Originally published 19 February 2002
I first read J. R. R. Tolkien’s The Lord of the Rings in the early 1960s. The maps of Middle Earth attracted my interest. I had not previously heard of Tolkien, and his books were only beginning to become cult favorites of the college crowd.
I was a graduate student at the time. As I read the books, I retold the tale in a much condensed version to a recurring gathering of children in the housing complex for married students in which I lived. They hung on every word of hobbits, elves, orcs, and ents, and, of course, wise Gandalf and dashing Aragorn.
In the 1990s, The Lord of the Rings was selected in four separate polls as the “greatest book of the century.” Now, with the first installment of Peter Jackson’s epic three-part movie making a bid for Academy Awards, Tolkien seems assured a place in the 21st century, too.
The Lord of the Rings is a classic story of good and evil — power, ambition, greed, courage, and heroism. On the face of it, it is a magical tale set in a fantasy place in a mythic past, but that hasn’t stopped any number of interpreters from finding in it lessons for our time. Tolkien wrote the Ring as his beloved England waged war against a Nazi empire that threatened to drag all the world into darkness. It is tempting to identify Sauron, the book’s embodiment of unmitigated evil, with Hitler.
But another character from the trilogy, perhaps more than Sauron, has contemporary relevance — the wizard Saruman, Gandalf’s traitorous counterpart.
Saruman professes to be interested in knowledge, but his real objective is control. Language and meaning are slippery on his tongue. Ends justify means, and he is willing to make an alliance with evil if it serves what he believes to be the greater good.

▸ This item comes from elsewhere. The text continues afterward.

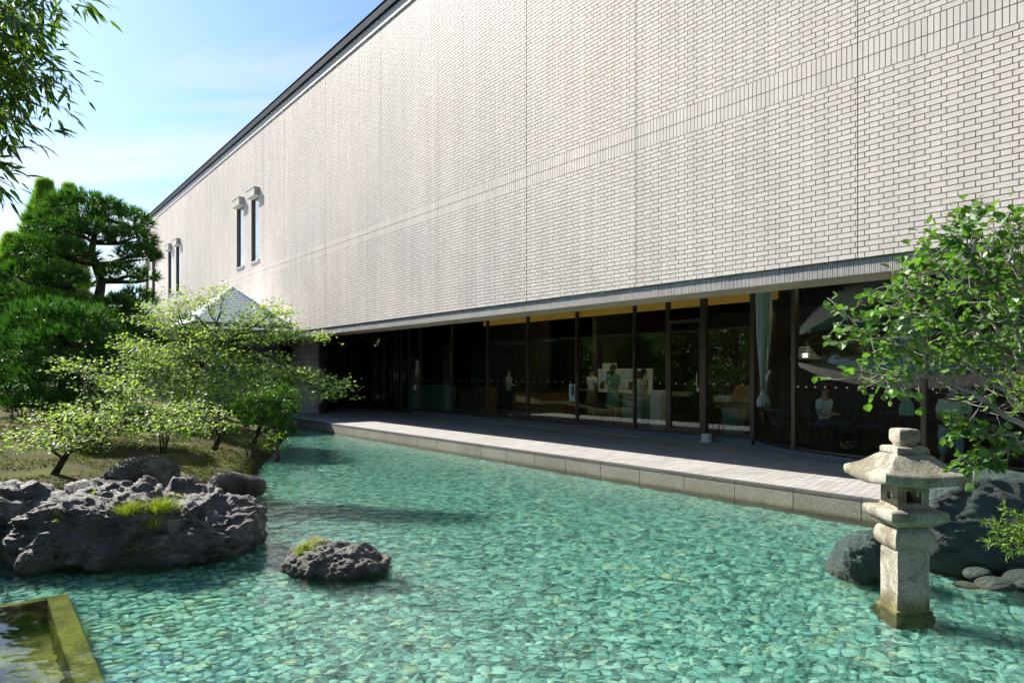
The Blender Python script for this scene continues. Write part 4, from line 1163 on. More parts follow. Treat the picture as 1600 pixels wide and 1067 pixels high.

When Saruman speaks, “mostly [his listeners] remembered only that it was a delight to hear the voice speaking, all that it said seemed wise and reasonable, and desire awoke in them by swift agreement to seem wise themselves.” One might be talking about the councils of Enron (a good Tolkienesque name if ever there was one) and the bubble of self-serving promotion that was that Houston energy giant before its collapse.
“We can bide our time,” Saruman says, “we can keep our thoughts in our hearts, deploring maybe evils done by the way, but approving the high and ultimate purpose: Knowledge, Rule, Order, all things that we have so far striven in vain to accomplish, hindered rather than helped by our weak and idle friends.”
Hubris, moral pragmatism, and high-sounding double-talk. Sauron, the Dark Lord, is the enemy we contend with abroad; Saruman, who calls himself Wise, is the enemy within ourselves.
Not least in science.
Knowledge, rule, order: These are the goals of science and its handmaiden technology. Worthy goals, too: Saruman’s professed goals. As Tom Shippey noted in his study of Tolkien, Saruman is the consummate technologist. His name derives from the Old English searu, which means cunning, with connotations of metalwork and craft. Treebeard the Ent says of Saruman, “He has a mind of metal and wheels.”
In Saruman, the wheels spin out of control. Shippey writes of Saruman’s treason: “It starts as intellectual curiosity, develops as engineering skill, turns into greed and the desire to dominate, corrupts further into a hatred and contempt of the natural world, which goes beyond any rational desire to use it. Saruman’s orcs start by felling trees for the furnaces, but they end up felling them for the fun of it.”
Saruman’s dream, which is often our own, is of a future techno-utopia contrived by human cunning. What we often get instead are fouled wildlife refuges, nuclear waste dumps, poisoned rivers, unbreathable air.
Tolkien’s answer to Saruman is the folksy Shire, home of the hobbits with fuzzy feet, a sort of pre-Industrial-Revolution English countryside untouched by the curse of iron or gold. But, of course, there can be no going back to a pretechnological past. Knowledge once learned cannot be unlearned. What can be done, will be done. As Gandalf says: “It is wisdom to recognize necessity.”
But Gandalf also says: “He who breaks a thing to find out what it is has left the path of wisdom.” What is required is a brake on hubris, an abiding love for the natural world, and a willingness to resist what Tolkien calls the “bewilderment” of treasure. The solution to our technological dilemma is nothing so simple (or so dangerous) as throwing a ring into the fire in which it was forged. But a little Hobbit pluck and Hobbit restraint might serve us well as we feel our way into an uncertain future, embracing the beneficent artifacts of knowledge, but holding fast to all things that live and breathe and grow.